# [DATASET EXCERPT]

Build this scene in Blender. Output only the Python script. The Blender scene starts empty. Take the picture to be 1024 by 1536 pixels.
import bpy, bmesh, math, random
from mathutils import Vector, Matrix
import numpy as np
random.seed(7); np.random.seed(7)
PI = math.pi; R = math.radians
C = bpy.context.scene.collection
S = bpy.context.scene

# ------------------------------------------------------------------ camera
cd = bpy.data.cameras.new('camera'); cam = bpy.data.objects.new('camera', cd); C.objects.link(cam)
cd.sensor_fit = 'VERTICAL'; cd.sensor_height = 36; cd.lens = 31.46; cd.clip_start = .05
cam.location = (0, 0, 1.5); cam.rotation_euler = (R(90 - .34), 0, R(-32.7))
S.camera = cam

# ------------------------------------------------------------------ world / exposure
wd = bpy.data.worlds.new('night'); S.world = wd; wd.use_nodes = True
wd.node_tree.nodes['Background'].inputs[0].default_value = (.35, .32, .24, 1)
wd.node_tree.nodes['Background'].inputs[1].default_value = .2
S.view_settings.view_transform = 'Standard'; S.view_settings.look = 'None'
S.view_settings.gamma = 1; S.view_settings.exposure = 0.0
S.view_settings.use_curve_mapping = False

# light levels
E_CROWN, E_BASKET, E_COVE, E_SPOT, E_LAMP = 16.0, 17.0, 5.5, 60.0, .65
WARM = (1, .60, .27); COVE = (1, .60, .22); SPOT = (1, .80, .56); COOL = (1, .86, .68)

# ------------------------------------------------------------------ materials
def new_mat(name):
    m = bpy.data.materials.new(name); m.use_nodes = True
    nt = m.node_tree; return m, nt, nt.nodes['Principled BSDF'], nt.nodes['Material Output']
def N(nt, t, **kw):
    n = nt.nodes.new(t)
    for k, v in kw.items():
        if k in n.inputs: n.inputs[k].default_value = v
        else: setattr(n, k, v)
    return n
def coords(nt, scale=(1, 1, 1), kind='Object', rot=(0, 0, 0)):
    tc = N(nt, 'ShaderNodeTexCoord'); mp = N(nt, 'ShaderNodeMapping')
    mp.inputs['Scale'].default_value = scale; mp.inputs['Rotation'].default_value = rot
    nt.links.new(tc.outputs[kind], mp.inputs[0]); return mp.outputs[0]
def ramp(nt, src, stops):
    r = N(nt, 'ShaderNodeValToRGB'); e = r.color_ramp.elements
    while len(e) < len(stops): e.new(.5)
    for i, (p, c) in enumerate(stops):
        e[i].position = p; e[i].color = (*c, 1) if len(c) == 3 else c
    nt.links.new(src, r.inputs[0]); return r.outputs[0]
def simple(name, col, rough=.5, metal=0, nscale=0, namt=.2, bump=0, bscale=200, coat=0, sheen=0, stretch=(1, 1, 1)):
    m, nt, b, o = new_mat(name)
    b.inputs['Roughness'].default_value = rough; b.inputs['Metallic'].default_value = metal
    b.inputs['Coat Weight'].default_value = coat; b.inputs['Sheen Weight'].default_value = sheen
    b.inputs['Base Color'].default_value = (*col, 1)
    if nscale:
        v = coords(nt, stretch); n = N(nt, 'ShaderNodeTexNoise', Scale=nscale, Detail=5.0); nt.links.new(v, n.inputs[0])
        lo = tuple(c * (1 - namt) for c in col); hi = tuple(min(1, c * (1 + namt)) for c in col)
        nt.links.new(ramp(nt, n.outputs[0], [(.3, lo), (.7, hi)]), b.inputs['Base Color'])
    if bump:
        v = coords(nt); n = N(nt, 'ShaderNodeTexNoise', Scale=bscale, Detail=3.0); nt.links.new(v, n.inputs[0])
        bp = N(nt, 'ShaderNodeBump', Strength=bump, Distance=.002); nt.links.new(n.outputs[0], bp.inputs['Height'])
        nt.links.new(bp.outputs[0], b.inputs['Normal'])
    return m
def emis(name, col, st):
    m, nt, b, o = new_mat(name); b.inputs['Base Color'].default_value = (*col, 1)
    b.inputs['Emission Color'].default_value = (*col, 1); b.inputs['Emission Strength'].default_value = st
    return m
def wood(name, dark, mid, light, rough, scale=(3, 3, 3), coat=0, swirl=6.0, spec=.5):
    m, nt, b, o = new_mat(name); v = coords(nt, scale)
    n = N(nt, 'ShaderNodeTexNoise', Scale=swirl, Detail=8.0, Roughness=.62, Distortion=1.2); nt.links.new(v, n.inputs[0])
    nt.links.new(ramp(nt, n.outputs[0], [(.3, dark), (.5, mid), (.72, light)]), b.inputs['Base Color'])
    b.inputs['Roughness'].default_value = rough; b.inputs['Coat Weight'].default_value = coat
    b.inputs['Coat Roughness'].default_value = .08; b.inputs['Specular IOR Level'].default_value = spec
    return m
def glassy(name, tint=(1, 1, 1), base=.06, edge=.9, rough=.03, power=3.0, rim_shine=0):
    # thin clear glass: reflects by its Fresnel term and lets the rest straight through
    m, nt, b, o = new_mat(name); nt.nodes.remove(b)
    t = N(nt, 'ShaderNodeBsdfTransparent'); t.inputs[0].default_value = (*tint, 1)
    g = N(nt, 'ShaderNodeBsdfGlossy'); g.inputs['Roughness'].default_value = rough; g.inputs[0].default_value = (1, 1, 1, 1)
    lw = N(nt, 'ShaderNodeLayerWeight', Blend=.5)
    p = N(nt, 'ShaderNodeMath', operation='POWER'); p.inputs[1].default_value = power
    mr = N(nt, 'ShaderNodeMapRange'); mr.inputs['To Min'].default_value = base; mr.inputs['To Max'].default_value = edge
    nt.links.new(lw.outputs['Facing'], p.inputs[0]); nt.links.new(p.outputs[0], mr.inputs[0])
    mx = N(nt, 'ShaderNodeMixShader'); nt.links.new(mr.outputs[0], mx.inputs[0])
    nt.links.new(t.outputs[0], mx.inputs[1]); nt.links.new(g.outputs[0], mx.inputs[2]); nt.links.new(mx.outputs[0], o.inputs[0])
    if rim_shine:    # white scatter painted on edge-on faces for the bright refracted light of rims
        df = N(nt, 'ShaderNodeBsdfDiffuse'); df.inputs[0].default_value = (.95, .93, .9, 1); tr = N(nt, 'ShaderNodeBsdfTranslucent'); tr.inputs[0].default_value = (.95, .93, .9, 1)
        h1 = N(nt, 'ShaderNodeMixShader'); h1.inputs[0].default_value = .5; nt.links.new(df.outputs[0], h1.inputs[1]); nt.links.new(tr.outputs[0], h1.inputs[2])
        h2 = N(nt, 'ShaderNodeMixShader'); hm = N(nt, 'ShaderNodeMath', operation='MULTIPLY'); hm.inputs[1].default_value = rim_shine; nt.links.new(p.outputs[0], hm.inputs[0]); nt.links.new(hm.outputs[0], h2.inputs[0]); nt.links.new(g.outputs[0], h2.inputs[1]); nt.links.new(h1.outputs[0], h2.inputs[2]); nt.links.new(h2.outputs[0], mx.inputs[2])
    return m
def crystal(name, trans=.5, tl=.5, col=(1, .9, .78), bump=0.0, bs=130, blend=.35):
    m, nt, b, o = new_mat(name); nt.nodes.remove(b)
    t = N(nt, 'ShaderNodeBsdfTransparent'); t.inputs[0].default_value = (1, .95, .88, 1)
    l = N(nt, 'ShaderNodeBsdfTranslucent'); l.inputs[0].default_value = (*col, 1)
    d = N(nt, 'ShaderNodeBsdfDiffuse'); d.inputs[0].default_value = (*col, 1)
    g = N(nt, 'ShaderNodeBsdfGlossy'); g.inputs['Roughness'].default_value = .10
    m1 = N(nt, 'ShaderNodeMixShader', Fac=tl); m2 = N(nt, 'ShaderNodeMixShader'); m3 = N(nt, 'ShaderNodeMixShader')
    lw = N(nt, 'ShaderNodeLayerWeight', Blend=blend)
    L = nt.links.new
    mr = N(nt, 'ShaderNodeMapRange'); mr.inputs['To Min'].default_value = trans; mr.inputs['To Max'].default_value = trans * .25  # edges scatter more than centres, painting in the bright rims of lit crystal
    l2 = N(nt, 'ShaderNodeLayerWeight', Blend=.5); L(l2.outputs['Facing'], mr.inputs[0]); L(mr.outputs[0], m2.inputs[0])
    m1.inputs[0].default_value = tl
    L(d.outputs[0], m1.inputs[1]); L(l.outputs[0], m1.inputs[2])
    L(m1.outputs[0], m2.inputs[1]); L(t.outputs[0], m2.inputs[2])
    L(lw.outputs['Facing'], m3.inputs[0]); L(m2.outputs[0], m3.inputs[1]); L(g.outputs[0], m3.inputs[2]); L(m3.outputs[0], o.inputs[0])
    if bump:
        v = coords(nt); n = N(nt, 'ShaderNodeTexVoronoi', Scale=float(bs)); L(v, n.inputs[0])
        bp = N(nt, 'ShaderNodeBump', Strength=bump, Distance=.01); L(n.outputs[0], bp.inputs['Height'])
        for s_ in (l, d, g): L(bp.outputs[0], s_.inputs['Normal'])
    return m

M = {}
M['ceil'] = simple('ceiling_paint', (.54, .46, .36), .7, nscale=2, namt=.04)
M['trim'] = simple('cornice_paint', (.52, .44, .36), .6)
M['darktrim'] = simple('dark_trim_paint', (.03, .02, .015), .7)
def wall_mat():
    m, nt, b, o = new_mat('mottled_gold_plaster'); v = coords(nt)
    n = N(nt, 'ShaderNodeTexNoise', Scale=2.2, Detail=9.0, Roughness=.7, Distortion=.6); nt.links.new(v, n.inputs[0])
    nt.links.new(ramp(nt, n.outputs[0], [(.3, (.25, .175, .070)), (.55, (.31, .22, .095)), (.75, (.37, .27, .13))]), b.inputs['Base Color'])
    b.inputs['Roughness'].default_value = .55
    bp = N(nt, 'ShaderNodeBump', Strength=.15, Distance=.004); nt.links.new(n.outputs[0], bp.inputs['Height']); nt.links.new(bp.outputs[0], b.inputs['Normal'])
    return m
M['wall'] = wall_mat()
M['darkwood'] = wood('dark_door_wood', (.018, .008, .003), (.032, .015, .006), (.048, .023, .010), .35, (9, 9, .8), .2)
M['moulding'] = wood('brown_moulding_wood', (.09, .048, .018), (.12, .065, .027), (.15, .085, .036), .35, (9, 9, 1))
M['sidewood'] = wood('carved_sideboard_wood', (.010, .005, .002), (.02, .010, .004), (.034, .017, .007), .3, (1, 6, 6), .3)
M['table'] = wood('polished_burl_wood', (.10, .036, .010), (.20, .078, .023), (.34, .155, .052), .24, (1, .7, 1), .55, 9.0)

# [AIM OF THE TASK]
Everything from the first line through the line containing "S = bpy.context.scene" should be quoted exactly, and nothing beyond it.

# [TASK ANSWER]
Build this scene in Blender. Output only the Python script. The Blender scene starts empty. Take the picture to be 1024 by 1536 pixels.
import bpy, bmesh, math, random
from mathutils import Vector, Matrix
import numpy as np
random.seed(7); np.random.seed(7)
PI = math.pi; R = math.radians
C = bpy.context.scene.collection
S = bpy.context.scene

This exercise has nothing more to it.